◆ **REQUIREMENT**
Up to and including the line with "gutter(church, Vector((VXE, VYS, VEZ)), Vector((VXE, YS", please set down the entries below exactly, starting from the first line.

◆ **Scene script records**
-------
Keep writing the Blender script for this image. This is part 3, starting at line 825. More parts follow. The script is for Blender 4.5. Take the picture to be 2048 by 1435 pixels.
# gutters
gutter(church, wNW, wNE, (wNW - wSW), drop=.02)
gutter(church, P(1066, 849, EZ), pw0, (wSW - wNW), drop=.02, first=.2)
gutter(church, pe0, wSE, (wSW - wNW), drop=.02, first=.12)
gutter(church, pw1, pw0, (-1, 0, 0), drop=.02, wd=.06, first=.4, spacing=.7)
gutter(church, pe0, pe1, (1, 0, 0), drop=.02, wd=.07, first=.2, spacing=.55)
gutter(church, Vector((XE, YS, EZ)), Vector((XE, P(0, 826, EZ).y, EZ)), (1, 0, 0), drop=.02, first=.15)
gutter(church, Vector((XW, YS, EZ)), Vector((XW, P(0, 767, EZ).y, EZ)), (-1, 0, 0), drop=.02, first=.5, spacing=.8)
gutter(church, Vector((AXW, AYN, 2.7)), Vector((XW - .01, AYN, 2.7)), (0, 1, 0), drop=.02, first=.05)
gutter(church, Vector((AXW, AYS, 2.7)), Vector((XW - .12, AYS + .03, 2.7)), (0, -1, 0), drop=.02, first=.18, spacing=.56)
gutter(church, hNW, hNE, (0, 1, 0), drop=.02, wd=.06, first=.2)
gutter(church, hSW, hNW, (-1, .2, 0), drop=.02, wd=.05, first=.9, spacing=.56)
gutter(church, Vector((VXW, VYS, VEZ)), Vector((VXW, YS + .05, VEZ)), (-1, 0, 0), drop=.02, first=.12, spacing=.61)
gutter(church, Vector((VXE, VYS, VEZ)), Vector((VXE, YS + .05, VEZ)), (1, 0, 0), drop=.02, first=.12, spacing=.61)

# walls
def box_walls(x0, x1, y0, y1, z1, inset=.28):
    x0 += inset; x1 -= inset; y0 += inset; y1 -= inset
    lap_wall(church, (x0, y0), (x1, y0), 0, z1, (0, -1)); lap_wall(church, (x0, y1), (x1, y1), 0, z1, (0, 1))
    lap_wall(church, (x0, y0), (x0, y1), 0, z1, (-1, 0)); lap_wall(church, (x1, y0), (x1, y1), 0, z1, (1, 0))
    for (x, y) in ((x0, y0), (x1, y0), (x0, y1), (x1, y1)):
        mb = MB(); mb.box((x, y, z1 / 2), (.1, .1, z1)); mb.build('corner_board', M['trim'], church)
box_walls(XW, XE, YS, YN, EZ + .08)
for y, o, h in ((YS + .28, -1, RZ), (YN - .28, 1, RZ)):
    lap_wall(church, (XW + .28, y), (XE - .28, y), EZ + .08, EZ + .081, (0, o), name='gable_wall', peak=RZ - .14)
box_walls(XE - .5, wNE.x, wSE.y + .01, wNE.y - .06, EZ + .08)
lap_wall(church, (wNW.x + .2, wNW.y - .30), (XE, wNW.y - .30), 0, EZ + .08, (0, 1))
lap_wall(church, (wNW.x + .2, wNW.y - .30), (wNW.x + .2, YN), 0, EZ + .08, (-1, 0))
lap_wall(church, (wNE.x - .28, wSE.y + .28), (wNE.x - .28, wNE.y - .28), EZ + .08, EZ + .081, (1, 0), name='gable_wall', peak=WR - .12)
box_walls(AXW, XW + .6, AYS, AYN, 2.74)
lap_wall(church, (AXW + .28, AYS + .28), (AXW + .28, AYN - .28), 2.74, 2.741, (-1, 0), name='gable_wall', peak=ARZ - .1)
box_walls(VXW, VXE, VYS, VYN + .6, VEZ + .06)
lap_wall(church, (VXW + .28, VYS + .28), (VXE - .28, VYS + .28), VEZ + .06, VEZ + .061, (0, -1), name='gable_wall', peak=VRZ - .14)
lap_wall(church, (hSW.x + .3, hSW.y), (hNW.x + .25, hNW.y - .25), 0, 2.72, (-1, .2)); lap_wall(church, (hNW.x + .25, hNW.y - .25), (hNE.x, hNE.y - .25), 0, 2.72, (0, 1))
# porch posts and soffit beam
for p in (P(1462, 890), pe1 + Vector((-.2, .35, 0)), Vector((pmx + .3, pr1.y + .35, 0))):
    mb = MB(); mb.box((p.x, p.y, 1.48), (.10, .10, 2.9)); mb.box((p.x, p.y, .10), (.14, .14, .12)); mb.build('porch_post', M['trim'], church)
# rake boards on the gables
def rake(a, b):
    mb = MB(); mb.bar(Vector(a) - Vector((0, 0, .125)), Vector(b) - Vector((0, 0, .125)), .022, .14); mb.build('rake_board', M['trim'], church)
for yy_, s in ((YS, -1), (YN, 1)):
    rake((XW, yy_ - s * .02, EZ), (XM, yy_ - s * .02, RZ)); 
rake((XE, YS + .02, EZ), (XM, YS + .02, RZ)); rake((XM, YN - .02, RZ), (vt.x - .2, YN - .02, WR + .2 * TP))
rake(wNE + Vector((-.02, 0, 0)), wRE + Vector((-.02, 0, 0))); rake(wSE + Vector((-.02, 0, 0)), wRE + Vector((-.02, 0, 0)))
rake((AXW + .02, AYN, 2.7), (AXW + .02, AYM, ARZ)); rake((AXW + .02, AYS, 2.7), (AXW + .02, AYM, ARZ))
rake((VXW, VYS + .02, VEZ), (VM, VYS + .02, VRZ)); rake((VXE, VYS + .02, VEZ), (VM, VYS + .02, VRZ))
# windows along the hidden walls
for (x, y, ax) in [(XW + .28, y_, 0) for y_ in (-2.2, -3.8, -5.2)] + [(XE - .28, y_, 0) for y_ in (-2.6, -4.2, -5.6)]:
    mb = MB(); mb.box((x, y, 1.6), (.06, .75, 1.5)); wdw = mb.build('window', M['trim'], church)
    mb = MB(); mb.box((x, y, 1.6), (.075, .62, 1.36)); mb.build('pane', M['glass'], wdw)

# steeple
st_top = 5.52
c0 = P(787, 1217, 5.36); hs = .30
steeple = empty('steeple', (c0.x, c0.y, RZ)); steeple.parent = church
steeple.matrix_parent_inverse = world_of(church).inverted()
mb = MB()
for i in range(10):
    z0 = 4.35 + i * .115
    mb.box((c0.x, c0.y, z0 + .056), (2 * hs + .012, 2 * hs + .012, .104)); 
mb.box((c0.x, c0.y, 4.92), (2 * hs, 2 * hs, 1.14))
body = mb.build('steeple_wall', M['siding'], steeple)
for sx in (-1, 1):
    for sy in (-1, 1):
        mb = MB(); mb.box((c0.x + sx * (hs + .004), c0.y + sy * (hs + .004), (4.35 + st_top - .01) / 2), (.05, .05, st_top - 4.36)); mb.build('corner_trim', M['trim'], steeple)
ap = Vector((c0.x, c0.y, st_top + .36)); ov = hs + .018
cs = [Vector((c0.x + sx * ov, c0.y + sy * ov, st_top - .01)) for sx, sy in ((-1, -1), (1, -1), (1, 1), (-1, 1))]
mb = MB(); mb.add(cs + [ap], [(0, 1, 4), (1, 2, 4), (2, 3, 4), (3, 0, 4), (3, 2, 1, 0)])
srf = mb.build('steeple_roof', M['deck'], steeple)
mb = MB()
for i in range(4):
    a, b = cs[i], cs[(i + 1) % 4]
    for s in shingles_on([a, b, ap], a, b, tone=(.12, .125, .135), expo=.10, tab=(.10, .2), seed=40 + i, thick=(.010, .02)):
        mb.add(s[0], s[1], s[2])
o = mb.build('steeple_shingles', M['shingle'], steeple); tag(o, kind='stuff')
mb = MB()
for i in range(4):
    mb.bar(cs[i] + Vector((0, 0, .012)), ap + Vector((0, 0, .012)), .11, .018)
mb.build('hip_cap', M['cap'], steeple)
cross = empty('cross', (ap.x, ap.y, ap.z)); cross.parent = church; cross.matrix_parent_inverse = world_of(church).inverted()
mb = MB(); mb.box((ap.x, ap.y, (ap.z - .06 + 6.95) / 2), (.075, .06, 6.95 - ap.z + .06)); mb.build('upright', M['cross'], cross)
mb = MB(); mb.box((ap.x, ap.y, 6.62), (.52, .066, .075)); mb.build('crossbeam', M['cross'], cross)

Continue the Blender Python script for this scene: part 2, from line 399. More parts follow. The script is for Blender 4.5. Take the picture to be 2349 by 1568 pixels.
-------
◆ **EXPECTED ANSWER**
Keep writing the Blender script for this image. This is part 3, starting at line 825. More parts follow. The script is for Blender 4.5. Take the picture to be 2048 by 1435 pixels.
# gutters
gutter(church, wNW, wNE, (wNW - wSW), drop=.02)
gutter(church, P(1066, 849, EZ), pw0, (wSW - wNW), drop=.02, first=.2)
gutter(church, pe0, wSE, (wSW - wNW), drop=.02, first=.12)
gutter(church, pw1, pw0, (-1, 0, 0), drop=.02, wd=.06, first=.4, spacing=.7)
gutter(church, pe0, pe1, (1, 0, 0), drop=.02, wd=.07, first=.2, spacing=.55)
gutter(church, Vector((XE, YS, EZ)), Vector((XE, P(0, 826, EZ).y, EZ)), (1, 0, 0), drop=.02, first=.15)
gutter(church, Vector((XW, YS, EZ)), Vector((XW, P(0, 767, EZ).y, EZ)), (-1, 0, 0), drop=.02, first=.5, spacing=.8)
gutter(church, Vector((AXW, AYN, 2.7)), Vector((XW - .01, AYN, 2.7)), (0, 1, 0), drop=.02, first=.05)
gutter(church, Vector((AXW, AYS, 2.7)), Vector((XW - .12, AYS + .03, 2.7)), (0, -1, 0), drop=.02, first=.18, spacing=.56)
gutter(church, hNW, hNE, (0, 1, 0), drop=.02, wd=.06, first=.2)
gutter(church, hSW, hNW, (-1, .2, 0), drop=.02, wd=.05, first=.9, spacing=.56)
gutter(church, Vector((VXW, VYS, VEZ)), Vector((VXW, YS + .05, VEZ)), (-1, 0, 0), drop=.02, first=.12, spacing=.61)
gutter(church, Vector((VXE, VYS, VEZ)), Vector((VXE, YS + .05, VEZ)), (1, 0, 0), drop=.02, first=.12, spacing=.61)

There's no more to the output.